AIM: All of the data below should be written out exactly.

DATASET SECTION:
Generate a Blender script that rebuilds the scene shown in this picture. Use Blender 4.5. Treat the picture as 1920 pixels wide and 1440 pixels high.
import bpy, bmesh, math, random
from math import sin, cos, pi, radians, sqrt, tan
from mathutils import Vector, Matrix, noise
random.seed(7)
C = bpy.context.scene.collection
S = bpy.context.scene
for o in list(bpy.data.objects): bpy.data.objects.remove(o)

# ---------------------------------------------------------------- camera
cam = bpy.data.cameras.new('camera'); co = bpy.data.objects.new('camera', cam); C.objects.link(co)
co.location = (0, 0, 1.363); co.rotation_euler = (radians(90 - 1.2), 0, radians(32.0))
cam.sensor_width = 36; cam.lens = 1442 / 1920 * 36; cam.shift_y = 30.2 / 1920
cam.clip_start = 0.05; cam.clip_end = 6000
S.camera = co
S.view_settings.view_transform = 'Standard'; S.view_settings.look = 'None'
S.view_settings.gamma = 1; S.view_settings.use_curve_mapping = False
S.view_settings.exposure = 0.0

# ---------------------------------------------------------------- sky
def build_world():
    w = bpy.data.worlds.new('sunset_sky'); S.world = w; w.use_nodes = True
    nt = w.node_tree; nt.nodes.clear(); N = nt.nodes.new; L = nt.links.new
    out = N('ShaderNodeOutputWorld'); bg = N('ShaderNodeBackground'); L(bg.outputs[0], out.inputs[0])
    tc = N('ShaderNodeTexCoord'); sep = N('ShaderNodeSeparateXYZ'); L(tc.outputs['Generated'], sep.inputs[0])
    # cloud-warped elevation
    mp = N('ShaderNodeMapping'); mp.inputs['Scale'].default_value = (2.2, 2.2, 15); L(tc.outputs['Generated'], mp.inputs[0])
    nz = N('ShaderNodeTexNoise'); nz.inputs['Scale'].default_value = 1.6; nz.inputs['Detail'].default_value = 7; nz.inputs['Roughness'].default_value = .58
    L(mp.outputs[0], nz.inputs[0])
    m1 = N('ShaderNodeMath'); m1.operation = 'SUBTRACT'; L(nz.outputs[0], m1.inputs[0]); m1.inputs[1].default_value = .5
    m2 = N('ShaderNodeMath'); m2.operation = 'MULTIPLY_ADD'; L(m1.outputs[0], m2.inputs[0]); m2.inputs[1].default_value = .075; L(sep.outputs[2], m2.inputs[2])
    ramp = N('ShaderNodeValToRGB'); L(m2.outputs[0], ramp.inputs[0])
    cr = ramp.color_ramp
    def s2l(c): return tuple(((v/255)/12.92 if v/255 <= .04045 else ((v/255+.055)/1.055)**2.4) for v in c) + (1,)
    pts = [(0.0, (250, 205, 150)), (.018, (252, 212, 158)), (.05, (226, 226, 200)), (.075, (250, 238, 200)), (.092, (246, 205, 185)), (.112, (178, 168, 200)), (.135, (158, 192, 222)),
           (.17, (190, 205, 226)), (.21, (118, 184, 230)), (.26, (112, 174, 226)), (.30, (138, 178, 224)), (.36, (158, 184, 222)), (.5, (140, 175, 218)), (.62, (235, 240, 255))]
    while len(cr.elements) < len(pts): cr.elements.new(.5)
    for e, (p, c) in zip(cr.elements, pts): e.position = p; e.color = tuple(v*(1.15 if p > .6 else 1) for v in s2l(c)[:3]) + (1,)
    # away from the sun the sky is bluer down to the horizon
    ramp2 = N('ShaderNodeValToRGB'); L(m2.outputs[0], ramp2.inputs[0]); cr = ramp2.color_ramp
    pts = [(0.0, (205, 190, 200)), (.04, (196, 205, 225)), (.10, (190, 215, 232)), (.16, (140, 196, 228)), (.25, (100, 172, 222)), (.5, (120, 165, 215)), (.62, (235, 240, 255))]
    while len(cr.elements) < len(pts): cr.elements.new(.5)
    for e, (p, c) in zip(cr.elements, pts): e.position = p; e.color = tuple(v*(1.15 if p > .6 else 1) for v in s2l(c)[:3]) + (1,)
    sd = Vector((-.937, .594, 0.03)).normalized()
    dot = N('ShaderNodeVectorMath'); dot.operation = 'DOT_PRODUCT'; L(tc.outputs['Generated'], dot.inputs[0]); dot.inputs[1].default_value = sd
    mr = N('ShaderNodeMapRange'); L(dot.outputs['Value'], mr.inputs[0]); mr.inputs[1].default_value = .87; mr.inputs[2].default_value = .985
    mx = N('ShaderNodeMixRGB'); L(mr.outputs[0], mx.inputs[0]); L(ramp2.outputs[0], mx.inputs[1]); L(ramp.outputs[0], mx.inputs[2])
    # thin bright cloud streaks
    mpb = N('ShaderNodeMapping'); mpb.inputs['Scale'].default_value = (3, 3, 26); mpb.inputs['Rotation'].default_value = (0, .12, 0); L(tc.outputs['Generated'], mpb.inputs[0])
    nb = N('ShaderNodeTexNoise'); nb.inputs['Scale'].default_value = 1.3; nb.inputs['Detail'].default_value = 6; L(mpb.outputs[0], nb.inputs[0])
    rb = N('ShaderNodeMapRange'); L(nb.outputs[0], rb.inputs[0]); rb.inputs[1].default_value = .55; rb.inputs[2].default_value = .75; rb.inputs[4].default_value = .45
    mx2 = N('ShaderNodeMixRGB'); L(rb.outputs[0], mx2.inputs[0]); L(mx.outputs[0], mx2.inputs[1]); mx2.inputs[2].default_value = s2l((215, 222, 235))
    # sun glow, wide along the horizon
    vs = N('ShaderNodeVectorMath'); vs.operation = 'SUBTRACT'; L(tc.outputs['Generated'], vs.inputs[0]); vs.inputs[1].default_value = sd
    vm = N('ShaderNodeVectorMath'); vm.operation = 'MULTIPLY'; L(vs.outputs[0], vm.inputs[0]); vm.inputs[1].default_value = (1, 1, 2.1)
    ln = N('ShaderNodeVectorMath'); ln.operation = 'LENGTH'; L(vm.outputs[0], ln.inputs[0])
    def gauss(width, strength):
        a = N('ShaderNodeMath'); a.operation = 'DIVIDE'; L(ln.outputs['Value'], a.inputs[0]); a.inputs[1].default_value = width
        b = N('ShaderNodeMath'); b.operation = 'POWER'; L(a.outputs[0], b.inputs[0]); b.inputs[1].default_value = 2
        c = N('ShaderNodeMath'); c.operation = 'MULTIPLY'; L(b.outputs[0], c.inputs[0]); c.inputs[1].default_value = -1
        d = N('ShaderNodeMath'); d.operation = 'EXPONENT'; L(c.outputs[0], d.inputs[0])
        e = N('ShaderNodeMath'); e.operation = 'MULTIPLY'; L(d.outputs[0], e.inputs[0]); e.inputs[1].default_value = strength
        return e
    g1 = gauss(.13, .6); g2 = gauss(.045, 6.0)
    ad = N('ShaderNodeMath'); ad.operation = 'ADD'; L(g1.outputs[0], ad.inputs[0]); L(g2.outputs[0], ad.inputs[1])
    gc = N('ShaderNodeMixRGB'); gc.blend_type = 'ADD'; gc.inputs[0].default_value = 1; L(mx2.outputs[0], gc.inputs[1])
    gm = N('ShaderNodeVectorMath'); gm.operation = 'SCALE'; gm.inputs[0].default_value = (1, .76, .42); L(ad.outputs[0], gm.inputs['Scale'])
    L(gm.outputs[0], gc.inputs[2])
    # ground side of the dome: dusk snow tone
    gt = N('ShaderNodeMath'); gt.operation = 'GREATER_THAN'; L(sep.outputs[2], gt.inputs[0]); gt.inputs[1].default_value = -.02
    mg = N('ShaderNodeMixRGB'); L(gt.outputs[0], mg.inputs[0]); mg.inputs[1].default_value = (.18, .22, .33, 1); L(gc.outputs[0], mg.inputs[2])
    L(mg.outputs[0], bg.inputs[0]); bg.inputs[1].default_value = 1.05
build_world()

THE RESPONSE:
Generate a Blender script that rebuilds the scene shown in this picture. Use Blender 4.5. Treat the picture as 1920 pixels wide and 1440 pixels high.
import bpy, bmesh, math, random
from math import sin, cos, pi, radians, sqrt, tan
from mathutils import Vector, Matrix, noise
random.seed(7)
C = bpy.context.scene.collection
S = bpy.context.scene
for o in list(bpy.data.objects): bpy.data.objects.remove(o)

# ---------------------------------------------------------------- camera
cam = bpy.data.cameras.new('camera'); co = bpy.data.objects.new('camera', cam); C.objects.link(co)
co.location = (0, 0, 1.363); co.rotation_euler = (radians(90 - 1.2), 0, radians(32.0))
cam.sensor_width = 36; cam.lens = 1442 / 1920 * 36; cam.shift_y = 30.2 / 1920
cam.clip_start = 0.05; cam.clip_end = 6000
S.camera = co
S.view_settings.view_transform = 'Standard'; S.view_settings.look = 'None'
S.view_settings.gamma = 1; S.view_settings.use_curve_mapping = False
S.view_settings.exposure = 0.0

# ---------------------------------------------------------------- sky
def build_world():
    w = bpy.data.worlds.new('sunset_sky'); S.world = w; w.use_nodes = True
    nt = w.node_tree; nt.nodes.clear(); N = nt.nodes.new; L = nt.links.new
    out = N('ShaderNodeOutputWorld'); bg = N('ShaderNodeBackground'); L(bg.outputs[0], out.inputs[0])
    tc = N('ShaderNodeTexCoord'); sep = N('ShaderNodeSeparateXYZ'); L(tc.outputs['Generated'], sep.inputs[0])
    # cloud-warped elevation
    mp = N('ShaderNodeMapping'); mp.inputs['Scale'].default_value = (2.2, 2.2, 15); L(tc.outputs['Generated'], mp.inputs[0])
    nz = N('ShaderNodeTexNoise'); nz.inputs['Scale'].default_value = 1.6; nz.inputs['Detail'].default_value = 7; nz.inputs['Roughness'].default_value = .58
    L(mp.outputs[0], nz.inputs[0])
    m1 = N('ShaderNodeMath'); m1.operation = 'SUBTRACT'; L(nz.outputs[0], m1.inputs[0]); m1.inputs[1].default_value = .5
    m2 = N('ShaderNodeMath'); m2.operation = 'MULTIPLY_ADD'; L(m1.outputs[0], m2.inputs[0]); m2.inputs[1].default_value = .075; L(sep.outputs[2], m2.inputs[2])
    ramp = N('ShaderNodeValToRGB'); L(m2.outputs[0], ramp.inputs[0])
    cr = ramp.color_ramp
    def s2l(c): return tuple(((v/255)/12.92 if v/255 <= .04045 else ((v/255+.055)/1.055)**2.4) for v in c) + (1,)
    pts = [(0.0, (250, 205, 150)), (.018, (252, 212, 158)), (.05, (226, 226, 200)), (.075, (250, 238, 200)), (.092, (246, 205, 185)), (.112, (178, 168, 200)), (.135, (158, 192, 222)),
           (.17, (190, 205, 226)), (.21, (118, 184, 230)), (.26, (112, 174, 226)), (.30, (138, 178, 224)), (.36, (158, 184, 222)), (.5, (140, 175, 218)), (.62, (235, 240, 255))]
    while len(cr.elements) < len(pts): cr.elements.new(.5)
    for e, (p, c) in zip(cr.elements, pts): e.position = p; e.color = tuple(v*(1.15 if p > .6 else 1) for v in s2l(c)[:3]) + (1,)
    # away from the sun the sky is bluer down to the horizon
    ramp2 = N('ShaderNodeValToRGB'); L(m2.outputs[0], ramp2.inputs[0]); cr = ramp2.color_ramp
    pts = [(0.0, (205, 190, 200)), (.04, (196, 205, 225)), (.10, (190, 215, 232)), (.16, (140, 196, 228)), (.25, (100, 172, 222)), (.5, (120, 165, 215)), (.62, (235, 240, 255))]
    while len(cr.elements) < len(pts): cr.elements.new(.5)
    for e, (p, c) in zip(cr.elements, pts): e.position = p; e.color = tuple(v*(1.15 if p > .6 else 1) for v in s2l(c)[:3]) + (1,)
    sd = Vector((-.937, .594, 0.03)).normalized()
    dot = N('ShaderNodeVectorMath'); dot.operation = 'DOT_PRODUCT'; L(tc.outputs['Generated'], dot.inputs[0]); dot.inputs[1].default_value = sd
    mr = N('ShaderNodeMapRange'); L(dot.outputs['Value'], mr.inputs[0]); mr.inputs[1].default_value = .87; mr.inputs[2].default_value = .985
    mx = N('ShaderNodeMixRGB'); L(mr.outputs[0], mx.inputs[0]); L(ramp2.outputs[0], mx.inputs[1]); L(ramp.outputs[0], mx.inputs[2])
    # thin bright cloud streaks
    mpb = N('ShaderNodeMapping'); mpb.inputs['Scale'].default_value = (3, 3, 26); mpb.inputs['Rotation'].default_value = (0, .12, 0); L(tc.outputs['Generated'], mpb.inputs[0])
    nb = N('ShaderNodeTexNoise'); nb.inputs['Scale'].default_value = 1.3; nb.inputs['Detail'].default_value = 6; L(mpb.outputs[0], nb.inputs[0])
    rb = N('ShaderNodeMapRange'); L(nb.outputs[0], rb.inputs[0]); rb.inputs[1].default_value = .55; rb.inputs[2].default_value = .75; rb.inputs[4].default_value = .45
    mx2 = N('ShaderNodeMixRGB'); L(rb.outputs[0], mx2.inputs[0]); L(mx.outputs[0], mx2.inputs[1]); mx2.inputs[2].default_value = s2l((215, 222, 235))
    # sun glow, wide along the horizon
    vs = N('ShaderNodeVectorMath'); vs.operation = 'SUBTRACT'; L(tc.outputs['Generated'], vs.inputs[0]); vs.inputs[1].default_value = sd
    vm = N('ShaderNodeVectorMath'); vm.operation = 'MULTIPLY'; L(vs.outputs[0], vm.inputs[0]); vm.inputs[1].default_value = (1, 1, 2.1)
    ln = N('ShaderNodeVectorMath'); ln.operation = 'LENGTH'; L(vm.outputs[0], ln.inputs[0])
    def gauss(width, strength):
        a = N('ShaderNodeMath'); a.operation = 'DIVIDE'; L(ln.outputs['Value'], a.inputs[0]); a.inputs[1].default_value = width
        b = N('ShaderNodeMath'); b.operation = 'POWER'; L(a.outputs[0], b.inputs[0]); b.inputs[1].default_value = 2
        c = N('ShaderNodeMath'); c.operation = 'MULTIPLY'; L(b.outputs[0], c.inputs[0]); c.inputs[1].default_value = -1
        d = N('ShaderNodeMath'); d.operation = 'EXPONENT'; L(c.outputs[0], d.inputs[0])
        e = N('ShaderNodeMath'); e.operation = 'MULTIPLY'; L(d.outputs[0], e.inputs[0]); e.inputs[1].default_value = strength
        return e
    g1 = gauss(.13, .6); g2 = gauss(.045, 6.0)
    ad = N('ShaderNodeMath'); ad.operation = 'ADD'; L(g1.outputs[0], ad.inputs[0]); L(g2.outputs[0], ad.inputs[1])
    gc = N('ShaderNodeMixRGB'); gc.blend_type = 'ADD'; gc.inputs[0].default_value = 1; L(mx2.outputs[0], gc.inputs[1])
    gm = N('ShaderNodeVectorMath'); gm.operation = 'SCALE'; gm.inputs[0].default_value = (1, .76, .42); L(ad.outputs[0], gm.inputs['Scale'])
    L(gm.outputs[0], gc.inputs[2])
    # ground side of the dome: dusk snow tone
    gt = N('ShaderNodeMath'); gt.operation = 'GREATER_THAN'; L(sep.outputs[2], gt.inputs[0]); gt.inputs[1].default_value = -.02
    mg = N('ShaderNodeMixRGB'); L(gt.outputs[0], mg.inputs[0]); mg.inputs[1].default_value = (.18, .22, .33, 1); L(gc.outputs[0], mg.inputs[2])
    L(mg.outputs[0], bg.inputs[0]); bg.inputs[1].default_value = 1.05
build_world()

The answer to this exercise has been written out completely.